**To do**
Answer with nothing but the number of lines that include the word "Take".

========

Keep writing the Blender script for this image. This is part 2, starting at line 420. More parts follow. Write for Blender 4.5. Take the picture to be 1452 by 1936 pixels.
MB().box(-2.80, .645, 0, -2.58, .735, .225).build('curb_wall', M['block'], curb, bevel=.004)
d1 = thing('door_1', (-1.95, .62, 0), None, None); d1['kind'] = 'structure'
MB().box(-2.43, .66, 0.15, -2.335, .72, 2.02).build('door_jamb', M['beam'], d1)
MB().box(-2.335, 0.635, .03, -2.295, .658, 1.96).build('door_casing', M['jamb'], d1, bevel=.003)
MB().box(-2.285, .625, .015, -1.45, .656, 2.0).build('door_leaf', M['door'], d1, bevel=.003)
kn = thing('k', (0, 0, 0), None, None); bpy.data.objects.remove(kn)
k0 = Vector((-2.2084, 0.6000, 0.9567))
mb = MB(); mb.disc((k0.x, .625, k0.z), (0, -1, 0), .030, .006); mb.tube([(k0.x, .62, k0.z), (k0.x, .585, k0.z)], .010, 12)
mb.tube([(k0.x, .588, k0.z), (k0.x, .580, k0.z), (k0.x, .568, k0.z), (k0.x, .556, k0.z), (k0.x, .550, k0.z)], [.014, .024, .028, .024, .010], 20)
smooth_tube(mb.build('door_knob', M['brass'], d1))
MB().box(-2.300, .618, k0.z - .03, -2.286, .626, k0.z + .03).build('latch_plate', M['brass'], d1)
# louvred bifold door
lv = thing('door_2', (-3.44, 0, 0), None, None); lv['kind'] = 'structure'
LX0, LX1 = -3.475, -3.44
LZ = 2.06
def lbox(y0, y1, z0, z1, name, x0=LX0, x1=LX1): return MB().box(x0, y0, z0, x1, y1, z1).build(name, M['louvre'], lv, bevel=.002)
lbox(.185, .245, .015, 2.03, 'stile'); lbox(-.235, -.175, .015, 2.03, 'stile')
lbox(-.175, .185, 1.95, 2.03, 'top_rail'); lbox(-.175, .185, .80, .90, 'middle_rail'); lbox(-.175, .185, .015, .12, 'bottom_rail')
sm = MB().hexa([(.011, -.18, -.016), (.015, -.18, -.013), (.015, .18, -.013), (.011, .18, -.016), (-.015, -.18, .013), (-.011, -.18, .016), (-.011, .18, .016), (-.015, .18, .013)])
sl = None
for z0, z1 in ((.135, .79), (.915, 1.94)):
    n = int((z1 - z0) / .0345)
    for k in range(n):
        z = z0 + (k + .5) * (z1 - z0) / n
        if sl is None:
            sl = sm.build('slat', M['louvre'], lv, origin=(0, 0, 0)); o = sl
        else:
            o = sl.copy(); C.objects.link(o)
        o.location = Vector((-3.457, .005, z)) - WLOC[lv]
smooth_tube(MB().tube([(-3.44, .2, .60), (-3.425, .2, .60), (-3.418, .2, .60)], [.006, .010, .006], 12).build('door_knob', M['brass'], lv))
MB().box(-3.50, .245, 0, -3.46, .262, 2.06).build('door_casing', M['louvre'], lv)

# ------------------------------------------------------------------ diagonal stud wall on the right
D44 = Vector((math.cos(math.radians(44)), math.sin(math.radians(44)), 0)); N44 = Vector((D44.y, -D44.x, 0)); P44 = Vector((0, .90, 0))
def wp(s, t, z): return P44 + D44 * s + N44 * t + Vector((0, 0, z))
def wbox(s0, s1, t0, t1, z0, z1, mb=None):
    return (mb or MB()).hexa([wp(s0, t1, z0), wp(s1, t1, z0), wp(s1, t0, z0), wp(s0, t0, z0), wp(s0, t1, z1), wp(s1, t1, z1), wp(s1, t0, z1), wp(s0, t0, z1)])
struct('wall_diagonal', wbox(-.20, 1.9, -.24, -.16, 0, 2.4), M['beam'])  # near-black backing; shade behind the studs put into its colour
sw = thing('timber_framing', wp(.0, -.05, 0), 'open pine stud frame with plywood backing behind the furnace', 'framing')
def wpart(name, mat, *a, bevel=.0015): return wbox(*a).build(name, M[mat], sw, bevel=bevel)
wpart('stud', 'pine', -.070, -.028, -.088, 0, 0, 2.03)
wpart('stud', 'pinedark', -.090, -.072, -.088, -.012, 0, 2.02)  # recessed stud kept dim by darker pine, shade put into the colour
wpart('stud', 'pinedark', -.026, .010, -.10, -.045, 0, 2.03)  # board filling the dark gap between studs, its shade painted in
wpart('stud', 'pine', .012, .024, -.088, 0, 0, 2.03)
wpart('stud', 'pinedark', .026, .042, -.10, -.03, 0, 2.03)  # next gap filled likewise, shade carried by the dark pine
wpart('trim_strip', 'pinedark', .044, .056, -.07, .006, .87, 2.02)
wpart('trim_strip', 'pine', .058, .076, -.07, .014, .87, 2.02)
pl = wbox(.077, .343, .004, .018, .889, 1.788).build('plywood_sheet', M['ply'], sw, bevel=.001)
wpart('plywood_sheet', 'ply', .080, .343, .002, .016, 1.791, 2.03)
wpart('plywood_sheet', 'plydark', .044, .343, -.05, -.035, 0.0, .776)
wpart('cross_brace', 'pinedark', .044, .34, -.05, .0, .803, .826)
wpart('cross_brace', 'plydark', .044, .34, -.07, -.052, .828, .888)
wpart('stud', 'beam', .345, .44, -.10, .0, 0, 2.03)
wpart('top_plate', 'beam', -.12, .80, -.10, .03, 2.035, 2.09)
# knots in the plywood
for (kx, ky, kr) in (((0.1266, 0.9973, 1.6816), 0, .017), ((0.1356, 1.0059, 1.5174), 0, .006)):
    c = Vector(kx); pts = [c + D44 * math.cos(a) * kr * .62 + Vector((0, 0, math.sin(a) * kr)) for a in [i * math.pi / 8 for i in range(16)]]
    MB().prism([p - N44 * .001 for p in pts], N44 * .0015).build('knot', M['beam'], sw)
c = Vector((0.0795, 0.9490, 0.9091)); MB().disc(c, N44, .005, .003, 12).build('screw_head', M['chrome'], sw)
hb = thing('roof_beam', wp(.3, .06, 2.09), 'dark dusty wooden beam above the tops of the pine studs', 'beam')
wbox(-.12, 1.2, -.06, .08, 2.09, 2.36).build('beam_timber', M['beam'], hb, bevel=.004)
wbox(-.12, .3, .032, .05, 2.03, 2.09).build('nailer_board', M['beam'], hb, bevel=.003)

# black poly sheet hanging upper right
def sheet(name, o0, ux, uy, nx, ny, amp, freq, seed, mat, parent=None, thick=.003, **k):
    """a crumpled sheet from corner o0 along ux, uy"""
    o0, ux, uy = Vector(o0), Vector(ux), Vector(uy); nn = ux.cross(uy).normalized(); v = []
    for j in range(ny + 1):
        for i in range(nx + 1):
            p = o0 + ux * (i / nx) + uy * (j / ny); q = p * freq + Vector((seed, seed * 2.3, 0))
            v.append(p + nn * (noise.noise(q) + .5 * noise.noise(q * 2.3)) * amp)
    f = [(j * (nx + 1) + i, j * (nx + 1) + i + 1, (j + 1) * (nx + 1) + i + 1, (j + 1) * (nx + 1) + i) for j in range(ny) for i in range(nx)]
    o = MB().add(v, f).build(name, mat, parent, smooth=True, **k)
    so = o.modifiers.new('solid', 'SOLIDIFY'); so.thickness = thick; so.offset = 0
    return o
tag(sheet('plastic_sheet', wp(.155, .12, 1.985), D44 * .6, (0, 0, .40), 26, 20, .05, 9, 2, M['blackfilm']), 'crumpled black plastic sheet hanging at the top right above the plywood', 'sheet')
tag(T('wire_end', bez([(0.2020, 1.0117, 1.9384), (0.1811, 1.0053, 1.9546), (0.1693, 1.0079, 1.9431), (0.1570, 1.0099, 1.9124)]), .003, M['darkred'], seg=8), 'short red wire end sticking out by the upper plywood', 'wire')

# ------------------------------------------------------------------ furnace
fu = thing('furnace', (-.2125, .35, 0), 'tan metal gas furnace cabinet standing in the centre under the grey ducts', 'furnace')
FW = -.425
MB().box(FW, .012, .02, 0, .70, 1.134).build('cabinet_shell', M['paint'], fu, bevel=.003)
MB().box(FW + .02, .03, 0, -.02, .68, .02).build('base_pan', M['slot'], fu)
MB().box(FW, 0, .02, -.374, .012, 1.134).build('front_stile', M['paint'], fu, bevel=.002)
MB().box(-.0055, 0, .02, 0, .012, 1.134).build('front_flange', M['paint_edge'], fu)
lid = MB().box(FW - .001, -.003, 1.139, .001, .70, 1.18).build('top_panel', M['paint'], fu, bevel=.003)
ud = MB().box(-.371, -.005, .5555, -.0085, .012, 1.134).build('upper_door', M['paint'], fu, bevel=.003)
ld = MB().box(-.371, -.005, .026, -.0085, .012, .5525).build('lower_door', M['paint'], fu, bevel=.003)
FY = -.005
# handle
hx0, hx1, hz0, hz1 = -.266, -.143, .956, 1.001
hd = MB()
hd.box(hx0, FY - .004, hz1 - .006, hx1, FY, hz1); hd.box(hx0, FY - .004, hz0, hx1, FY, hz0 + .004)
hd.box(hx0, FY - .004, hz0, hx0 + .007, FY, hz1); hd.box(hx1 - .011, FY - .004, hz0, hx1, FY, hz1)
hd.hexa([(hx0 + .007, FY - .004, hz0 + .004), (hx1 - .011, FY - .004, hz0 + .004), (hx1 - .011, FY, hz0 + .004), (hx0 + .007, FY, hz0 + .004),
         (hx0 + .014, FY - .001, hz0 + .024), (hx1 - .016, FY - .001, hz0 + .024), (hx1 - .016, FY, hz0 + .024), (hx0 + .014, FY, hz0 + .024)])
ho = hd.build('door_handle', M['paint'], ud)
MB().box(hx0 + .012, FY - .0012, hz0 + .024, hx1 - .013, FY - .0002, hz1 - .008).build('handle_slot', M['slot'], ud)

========

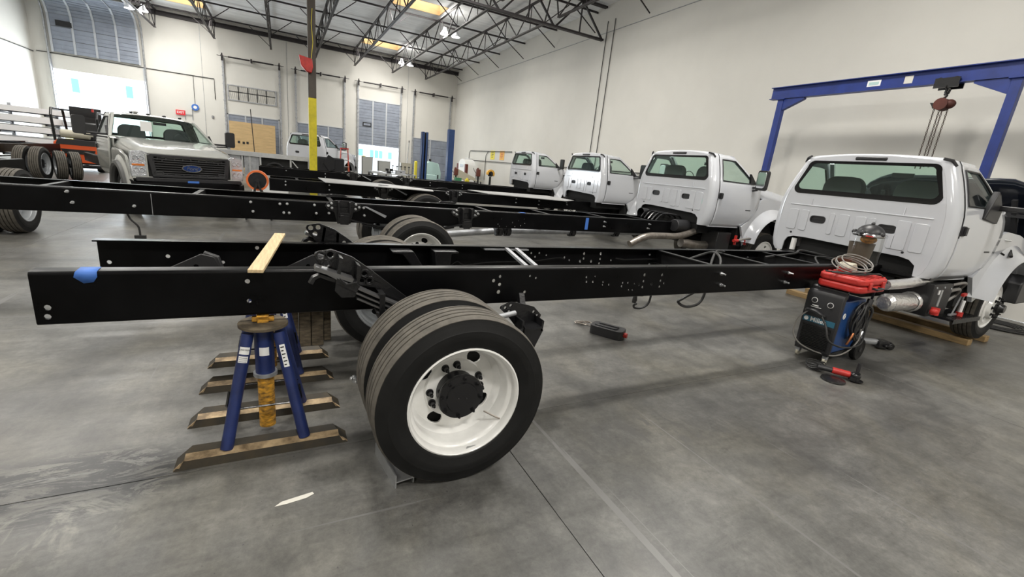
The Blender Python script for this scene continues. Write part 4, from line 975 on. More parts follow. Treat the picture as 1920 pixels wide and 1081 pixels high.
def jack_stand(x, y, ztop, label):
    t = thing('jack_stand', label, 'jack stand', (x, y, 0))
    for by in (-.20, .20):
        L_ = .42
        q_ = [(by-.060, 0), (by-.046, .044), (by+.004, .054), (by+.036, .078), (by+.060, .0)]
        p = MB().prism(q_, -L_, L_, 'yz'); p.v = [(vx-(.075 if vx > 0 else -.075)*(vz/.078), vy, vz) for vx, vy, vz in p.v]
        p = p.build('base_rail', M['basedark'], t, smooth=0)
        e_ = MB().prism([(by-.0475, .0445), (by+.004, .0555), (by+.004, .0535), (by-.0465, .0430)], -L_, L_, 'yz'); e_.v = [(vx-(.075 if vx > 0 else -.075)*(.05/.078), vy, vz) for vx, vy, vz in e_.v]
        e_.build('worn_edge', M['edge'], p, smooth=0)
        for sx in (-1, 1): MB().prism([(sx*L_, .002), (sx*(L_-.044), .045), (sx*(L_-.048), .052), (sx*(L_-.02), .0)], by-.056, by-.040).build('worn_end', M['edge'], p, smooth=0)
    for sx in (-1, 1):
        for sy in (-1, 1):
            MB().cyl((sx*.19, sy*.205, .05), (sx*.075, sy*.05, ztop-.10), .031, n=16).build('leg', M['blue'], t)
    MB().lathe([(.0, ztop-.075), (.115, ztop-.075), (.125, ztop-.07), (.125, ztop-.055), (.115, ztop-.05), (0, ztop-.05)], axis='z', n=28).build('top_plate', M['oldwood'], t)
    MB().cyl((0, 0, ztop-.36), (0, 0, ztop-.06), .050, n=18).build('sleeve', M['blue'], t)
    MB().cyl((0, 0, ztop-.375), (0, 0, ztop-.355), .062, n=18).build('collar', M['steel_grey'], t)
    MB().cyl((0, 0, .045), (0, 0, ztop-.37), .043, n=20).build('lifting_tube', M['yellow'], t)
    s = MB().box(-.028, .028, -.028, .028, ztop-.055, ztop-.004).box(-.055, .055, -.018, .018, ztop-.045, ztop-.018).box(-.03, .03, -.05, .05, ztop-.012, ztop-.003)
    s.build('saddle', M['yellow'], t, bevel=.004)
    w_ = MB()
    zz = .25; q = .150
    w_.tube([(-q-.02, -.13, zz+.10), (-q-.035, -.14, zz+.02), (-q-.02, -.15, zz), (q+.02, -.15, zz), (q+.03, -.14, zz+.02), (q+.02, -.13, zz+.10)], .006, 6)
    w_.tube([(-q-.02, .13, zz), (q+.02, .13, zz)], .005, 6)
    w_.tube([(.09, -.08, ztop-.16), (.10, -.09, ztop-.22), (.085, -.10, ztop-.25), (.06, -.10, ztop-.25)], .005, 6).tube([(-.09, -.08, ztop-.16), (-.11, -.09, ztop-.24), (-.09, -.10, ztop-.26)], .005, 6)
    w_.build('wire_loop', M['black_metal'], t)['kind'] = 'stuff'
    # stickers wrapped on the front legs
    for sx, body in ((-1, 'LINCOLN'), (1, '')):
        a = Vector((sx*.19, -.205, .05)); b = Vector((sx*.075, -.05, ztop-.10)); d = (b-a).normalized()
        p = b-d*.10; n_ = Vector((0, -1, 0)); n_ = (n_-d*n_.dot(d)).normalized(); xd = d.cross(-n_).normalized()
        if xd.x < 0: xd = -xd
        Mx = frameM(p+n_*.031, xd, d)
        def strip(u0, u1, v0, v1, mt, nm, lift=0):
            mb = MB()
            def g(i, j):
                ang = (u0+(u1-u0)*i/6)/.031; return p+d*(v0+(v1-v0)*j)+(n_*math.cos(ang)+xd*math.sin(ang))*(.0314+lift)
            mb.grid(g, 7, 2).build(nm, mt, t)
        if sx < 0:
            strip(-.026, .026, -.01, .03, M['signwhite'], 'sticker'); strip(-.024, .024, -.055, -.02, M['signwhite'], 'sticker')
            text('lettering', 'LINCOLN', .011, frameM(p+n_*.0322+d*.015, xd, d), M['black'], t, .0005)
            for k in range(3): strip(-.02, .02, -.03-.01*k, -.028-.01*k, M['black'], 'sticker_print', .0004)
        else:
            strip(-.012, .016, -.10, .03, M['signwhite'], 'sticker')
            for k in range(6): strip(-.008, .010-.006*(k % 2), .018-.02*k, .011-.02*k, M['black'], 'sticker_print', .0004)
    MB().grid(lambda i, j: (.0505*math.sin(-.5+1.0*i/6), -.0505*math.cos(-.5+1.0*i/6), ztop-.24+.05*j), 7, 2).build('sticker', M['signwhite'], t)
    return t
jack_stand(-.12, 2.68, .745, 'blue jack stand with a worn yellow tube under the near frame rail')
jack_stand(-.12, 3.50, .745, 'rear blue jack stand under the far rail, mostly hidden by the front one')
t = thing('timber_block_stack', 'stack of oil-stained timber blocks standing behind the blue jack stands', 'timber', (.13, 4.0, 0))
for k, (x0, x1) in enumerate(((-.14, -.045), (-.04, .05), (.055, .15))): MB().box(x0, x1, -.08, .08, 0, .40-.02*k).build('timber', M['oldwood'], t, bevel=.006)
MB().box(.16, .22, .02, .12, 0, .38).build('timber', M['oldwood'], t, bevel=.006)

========

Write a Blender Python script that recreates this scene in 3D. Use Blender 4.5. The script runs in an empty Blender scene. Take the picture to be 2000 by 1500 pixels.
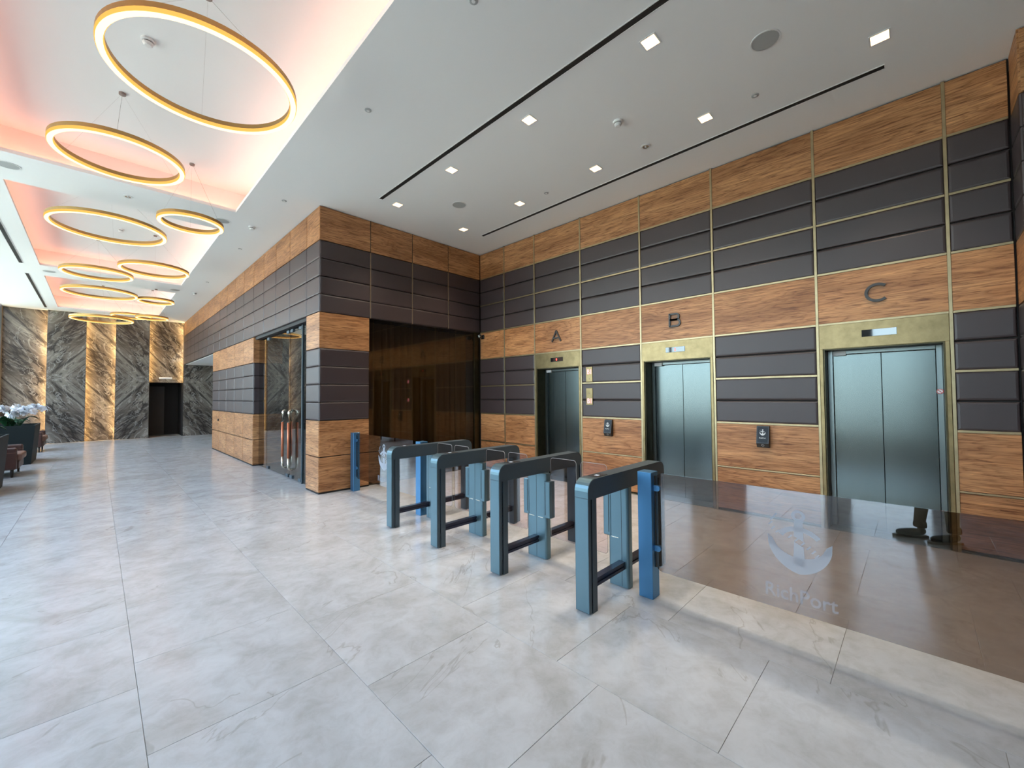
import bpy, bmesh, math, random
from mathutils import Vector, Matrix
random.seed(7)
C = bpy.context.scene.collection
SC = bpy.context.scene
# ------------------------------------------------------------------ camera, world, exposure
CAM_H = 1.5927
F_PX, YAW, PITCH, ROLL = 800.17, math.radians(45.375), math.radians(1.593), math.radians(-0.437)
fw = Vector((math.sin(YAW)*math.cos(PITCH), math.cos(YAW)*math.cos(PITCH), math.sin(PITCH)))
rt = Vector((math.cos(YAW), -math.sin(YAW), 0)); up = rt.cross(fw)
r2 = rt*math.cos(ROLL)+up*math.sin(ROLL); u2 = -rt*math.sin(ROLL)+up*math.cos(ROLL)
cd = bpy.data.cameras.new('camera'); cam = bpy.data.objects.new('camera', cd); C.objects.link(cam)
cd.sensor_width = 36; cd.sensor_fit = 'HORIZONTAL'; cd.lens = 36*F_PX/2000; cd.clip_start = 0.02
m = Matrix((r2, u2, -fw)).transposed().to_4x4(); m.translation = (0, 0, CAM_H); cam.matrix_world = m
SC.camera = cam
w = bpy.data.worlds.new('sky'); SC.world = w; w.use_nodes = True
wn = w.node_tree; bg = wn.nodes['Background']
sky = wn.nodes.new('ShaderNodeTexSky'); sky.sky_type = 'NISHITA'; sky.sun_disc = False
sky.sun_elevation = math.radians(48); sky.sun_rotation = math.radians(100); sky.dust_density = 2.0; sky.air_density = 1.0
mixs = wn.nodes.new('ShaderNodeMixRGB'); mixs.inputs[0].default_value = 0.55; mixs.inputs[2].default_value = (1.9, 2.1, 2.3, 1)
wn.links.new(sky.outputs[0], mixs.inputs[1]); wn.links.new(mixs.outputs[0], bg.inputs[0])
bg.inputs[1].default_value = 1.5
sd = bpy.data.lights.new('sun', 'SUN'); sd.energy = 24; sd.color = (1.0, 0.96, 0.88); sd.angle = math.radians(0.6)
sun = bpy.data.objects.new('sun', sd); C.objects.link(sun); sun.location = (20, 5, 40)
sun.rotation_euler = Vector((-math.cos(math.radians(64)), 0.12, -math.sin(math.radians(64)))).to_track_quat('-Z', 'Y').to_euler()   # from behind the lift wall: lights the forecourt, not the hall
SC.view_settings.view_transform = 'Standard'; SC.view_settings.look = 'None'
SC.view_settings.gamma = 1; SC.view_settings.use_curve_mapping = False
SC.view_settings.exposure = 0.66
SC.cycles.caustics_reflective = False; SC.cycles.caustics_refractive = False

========

**Output of the exercise**
2